Captain America: The Winter Soldier

Director: Anthony Russo and Joe Russo
Starring: Chris Evans, Scarlett Johansson, Sebastien Stan, Anthony Mackie, and Robert Redford.
Distributor: Walt Disney Pictures
Runtime: 136 mins. Reviewed in Apr 2014
| JustWatch |
Rating notes: Action violence

This movie is the sequel to the 2011 movie, Captain America: The First Avenger, and is the ninth movie in the series based on a variety of comic-book, Marvel superheroes.

In the 2011 film, Captain America, Steve Rogers (Chris Evans), was frozen in the 1940s in suspended animation. Now defrosted, he struggles to cope with the world in which he has awakened. It is a world where people are less trusting, technology has grown apace, deception is rampant, and the choice of the right thing to do is much harder to make.

Rogers joins forces with ex-KGB agent, Natasha Romanoff, the Black Widow (Scarlett Johannson) of the original film. She is now a special agent with S.H.I.E.L.D and trying to ease him into the modern world. She wants Captain America to be more dishonest, and true to character Rogers wants to teach her greater integrity. They both can’t forget about their past for different reasons, and, as the adventure unfolds, they join forces with a new ally, The Falcon (Anthony Mackie), to defeat the villain of the piece.

That villain is Steve’s former good friend, Bucky Barnes (Sebastian Stan), who is now a brain-washed Soviet assassin. He is “The Winter Solider” of the film’s title, and represents a major threat by being the dark force involved in a digitally-controlled global attack using high-tech weaponry. The Winter Soldier is an elite, pathological killer. Tied to Rogers’ past, his previous friendship signals Captain America’s vulnerability, as well as his own, and his special brand of evil is portrayed chillingly.

Like most good hyper-action superhero movies, this film delivers what is expected. It has an exciting prologue and an over-the-top battle climax, both of which are fashionable for its genre. The film has intense and sophisticated action sequences that portray strong violence. There are killings and peril, aerial displays and explosions, exciting car-chases, massive deception, and high-tech gun-play. And the film engages all the time in surprising narrative twists – with Robert Redford, perfectly cast as Alexander Pierce, an official who oversees S.H.I.E.L.D., supplying one of the more unexpected turns.

Two things are different about this sequel. First, it is a very smart political thriller which engenders feelings of paranoia that maintain the tension without a great deal of superhero help being required. By engaging in war on the brink, American and Soviet spy activity, the infringement of freedom, and the political trading of sensitive secrets, it brings up issues that relate meaningfully to contemporary anxieties about national security, intelligence-gathering, and civil liberty.
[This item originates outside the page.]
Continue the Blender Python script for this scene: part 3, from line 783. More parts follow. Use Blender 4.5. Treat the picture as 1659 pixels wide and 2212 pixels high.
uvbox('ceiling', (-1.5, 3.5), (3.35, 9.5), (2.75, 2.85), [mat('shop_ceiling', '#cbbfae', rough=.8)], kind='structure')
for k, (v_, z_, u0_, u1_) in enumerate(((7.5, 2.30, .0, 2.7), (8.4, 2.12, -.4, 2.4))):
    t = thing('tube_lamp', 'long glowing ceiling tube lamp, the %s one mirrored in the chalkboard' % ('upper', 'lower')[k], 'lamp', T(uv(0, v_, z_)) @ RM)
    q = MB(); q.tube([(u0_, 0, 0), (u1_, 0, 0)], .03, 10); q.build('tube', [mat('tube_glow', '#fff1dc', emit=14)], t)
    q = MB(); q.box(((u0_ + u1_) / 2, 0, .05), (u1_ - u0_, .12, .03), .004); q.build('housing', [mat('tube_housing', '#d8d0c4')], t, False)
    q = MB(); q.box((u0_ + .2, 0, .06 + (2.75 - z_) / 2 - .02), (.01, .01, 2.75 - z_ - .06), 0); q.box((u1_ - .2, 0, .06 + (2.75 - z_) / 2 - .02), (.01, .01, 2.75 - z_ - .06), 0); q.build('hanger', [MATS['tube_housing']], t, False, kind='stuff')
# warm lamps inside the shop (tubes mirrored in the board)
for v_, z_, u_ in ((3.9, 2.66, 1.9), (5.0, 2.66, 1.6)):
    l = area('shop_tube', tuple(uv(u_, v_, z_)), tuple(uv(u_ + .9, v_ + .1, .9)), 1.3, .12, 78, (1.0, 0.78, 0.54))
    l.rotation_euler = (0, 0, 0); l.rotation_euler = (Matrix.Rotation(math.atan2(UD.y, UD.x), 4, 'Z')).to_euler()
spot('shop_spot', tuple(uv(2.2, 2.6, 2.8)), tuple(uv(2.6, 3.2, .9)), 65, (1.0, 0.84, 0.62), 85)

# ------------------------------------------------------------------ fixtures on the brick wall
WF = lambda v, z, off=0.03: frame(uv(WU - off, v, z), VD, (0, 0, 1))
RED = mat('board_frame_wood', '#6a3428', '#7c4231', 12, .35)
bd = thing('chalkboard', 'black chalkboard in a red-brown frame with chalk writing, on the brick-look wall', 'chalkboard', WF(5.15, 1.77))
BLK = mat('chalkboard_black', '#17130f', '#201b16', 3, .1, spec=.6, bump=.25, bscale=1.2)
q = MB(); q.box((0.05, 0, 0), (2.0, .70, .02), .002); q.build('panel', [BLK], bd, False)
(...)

Consistent with its overall tone, the film makes sure that both sides of the political spectrum, good and bad, demonstrate their own particular version of moral compromise. This is a film, where no one trusts anyone else, and where “nobody spills the secrets, because nobody has them all”.

The film is directed by the Russo brothers with modern relevance to the world of conspiracy-ridden espionage. Heroism is displayed valiantly to cope with the paranoia, and the movie supports good moral action, where needed. At a political level, everything in this movie is brought into some question or other, and the tactic genuinely heightens the film’s impact.

The second point of difference is that the special effects are wonderful. There is a furious pace to the action, and the use of Captain America’s shield as an offensive weapon shifts the ground cleverly from Captain America’s use of his famous shield in the 2011 film. Throughout, the plot-line stays strong and the feelings of paranoia keep coming through.

For all these reasons, this film is more than a worthy sequel to its predecessor. The film plays intelligently with society’s deep-seated concerns about the meaning of freedom, and it stages its effects brilliantly. For those who go to see the film, however, it is important to sit through the credits for what is revealed mid-way through them, as the story-line – perhaps related to another sequel – gets yet another twist.